Both the Department of Education and the Department of Labor are already moving in this direction. Through an interagency agreement transferring $2.18 billion in workforce programs to DOL’s leadership, the agencies aim to create a national common language of skills credentialing, where learning is translated into human and machine-readable, industry-recognized competency statements via LERs. As long as this work is built on structured, open, linked, interoperable data (SOLID) standards, LERs enable the skills-based hiring practices that are essential for expanding opportunity to all Americans.

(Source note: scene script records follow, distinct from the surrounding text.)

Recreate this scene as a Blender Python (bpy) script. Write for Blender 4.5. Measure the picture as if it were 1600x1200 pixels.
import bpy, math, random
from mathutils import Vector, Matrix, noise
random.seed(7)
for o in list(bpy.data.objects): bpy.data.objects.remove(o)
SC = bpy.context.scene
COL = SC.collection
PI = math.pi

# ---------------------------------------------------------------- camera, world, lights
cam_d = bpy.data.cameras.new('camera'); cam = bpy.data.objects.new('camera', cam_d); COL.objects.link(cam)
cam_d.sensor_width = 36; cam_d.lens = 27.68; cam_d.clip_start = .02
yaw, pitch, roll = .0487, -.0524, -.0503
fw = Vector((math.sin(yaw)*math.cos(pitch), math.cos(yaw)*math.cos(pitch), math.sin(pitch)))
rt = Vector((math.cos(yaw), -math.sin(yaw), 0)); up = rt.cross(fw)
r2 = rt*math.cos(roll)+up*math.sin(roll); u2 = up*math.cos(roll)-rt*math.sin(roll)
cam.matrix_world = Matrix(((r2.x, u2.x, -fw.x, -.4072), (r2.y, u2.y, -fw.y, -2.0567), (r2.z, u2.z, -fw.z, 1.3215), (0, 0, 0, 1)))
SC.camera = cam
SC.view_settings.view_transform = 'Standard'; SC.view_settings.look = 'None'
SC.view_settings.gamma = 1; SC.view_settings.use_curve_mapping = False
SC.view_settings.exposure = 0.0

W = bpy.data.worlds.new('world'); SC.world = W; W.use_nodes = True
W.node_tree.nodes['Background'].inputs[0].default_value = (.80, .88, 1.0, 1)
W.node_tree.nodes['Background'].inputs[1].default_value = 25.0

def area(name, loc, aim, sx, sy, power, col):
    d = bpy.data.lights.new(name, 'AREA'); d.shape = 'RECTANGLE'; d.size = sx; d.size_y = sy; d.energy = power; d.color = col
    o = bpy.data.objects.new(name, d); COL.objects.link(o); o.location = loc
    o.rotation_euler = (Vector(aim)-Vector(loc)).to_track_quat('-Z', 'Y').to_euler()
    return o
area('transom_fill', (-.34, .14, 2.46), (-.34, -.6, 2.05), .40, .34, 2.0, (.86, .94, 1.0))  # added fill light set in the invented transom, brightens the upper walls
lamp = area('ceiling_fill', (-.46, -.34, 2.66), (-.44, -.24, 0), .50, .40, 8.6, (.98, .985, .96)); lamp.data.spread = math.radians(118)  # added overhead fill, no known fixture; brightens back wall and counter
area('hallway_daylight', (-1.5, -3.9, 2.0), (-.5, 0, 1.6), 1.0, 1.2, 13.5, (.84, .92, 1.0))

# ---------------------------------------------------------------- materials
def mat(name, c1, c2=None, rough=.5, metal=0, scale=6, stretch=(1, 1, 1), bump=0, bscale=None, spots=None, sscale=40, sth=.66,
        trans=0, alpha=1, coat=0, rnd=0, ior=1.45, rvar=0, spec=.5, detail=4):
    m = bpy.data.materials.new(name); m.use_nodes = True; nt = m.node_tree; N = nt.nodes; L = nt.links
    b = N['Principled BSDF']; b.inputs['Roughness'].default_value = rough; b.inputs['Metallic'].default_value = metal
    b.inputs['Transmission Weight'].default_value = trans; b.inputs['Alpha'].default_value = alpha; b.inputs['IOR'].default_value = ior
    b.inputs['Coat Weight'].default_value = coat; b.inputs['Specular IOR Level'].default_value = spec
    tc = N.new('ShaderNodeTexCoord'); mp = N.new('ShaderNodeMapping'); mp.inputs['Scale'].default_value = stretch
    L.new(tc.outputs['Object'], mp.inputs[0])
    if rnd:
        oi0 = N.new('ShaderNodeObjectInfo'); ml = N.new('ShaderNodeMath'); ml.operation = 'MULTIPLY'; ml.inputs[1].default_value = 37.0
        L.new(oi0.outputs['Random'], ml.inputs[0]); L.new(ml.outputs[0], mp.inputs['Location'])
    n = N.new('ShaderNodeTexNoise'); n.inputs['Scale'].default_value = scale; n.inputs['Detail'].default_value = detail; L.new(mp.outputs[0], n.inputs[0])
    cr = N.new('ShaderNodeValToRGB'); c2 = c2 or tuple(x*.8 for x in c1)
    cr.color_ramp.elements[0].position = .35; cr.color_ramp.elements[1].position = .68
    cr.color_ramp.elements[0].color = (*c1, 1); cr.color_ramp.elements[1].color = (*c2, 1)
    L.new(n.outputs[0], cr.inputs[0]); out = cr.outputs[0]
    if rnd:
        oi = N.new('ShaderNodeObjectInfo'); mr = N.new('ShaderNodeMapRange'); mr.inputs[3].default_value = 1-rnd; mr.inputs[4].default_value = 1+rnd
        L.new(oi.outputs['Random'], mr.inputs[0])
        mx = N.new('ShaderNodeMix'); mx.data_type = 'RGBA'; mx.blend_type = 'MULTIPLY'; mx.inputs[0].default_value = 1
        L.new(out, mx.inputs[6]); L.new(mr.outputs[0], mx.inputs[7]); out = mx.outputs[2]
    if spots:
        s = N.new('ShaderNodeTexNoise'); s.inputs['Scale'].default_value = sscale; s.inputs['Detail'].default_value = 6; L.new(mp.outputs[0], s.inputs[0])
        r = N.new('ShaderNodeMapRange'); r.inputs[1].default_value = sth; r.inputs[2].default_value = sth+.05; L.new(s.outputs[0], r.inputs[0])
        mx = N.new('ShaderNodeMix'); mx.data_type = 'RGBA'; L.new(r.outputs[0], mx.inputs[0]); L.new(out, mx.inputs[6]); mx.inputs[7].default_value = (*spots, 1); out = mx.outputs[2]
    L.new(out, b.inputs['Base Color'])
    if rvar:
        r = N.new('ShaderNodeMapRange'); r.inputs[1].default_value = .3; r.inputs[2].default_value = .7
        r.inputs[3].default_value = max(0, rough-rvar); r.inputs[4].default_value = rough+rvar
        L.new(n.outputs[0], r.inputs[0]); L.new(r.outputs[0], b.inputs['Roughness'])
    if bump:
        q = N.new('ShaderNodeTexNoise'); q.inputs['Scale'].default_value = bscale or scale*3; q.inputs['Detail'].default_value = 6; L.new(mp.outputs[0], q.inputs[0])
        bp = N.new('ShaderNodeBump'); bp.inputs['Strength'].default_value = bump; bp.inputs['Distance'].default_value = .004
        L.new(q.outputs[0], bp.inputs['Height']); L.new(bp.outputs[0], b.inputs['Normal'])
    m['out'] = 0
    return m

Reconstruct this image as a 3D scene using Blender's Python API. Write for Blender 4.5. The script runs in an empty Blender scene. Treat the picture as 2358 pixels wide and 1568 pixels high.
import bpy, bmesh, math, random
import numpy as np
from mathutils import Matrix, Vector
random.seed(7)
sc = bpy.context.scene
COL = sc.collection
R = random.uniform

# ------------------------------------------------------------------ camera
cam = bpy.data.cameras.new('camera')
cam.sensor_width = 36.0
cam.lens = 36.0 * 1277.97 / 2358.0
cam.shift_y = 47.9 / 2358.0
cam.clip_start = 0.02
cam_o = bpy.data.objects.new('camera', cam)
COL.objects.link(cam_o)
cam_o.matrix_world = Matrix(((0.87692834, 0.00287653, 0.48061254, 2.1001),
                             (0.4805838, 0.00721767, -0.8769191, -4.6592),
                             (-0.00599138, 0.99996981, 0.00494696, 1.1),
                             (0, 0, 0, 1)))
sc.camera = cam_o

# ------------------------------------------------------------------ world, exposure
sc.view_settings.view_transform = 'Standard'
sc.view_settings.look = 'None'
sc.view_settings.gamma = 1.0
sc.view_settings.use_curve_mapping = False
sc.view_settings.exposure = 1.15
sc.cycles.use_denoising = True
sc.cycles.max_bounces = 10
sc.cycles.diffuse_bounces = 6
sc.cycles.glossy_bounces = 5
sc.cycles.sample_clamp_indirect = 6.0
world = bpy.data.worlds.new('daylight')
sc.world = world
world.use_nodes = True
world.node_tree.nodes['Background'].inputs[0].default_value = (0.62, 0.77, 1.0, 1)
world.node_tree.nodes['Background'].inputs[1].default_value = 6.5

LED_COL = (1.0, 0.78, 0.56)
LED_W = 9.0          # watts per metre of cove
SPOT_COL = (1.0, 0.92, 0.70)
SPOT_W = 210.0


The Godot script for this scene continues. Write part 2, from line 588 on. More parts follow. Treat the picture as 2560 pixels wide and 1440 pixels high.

The Path Forward: Federal Leadership for a Transparent Skills Economy

We are at the tipping point of a once-in-a-generation opportunity to build workforce infrastructure that serves all people, regardless of age or educational attainment. But realizing this potential requires policymakers to prioritize credential and skill transparency in every program, grant application, and accountability framework. Federal policymakers must:

  • Require federally funded programs to publish credential, skills, and provider information using SOLID standards like CTDL
  • Make data interoperability a prerequisite for federal workforce investments, including talent marketplace grants, LER systems, and Workforce Pell eligibility systems
  • Support states in developing the data infrastructure needed to collect, share, and use transparent credential information for program improvement and accountability
  • Ensure that privacy protections and learner data ownership remain central as systems become more interconnected

The 1.85 million credentials available in the U.S. represent an extraordinary asset — one of the most diverse and extensive opportunity landscapes for talent development in the world. Without transparency, this diversity becomes confusion. With the right infrastructure, complexity turns into clarity, credentials become currency, and our country’s investment in people reaches its full potential. The policy choices made today will determine whether the credential marketplace serves as a barrier or a bridge to opportunity for generations to come.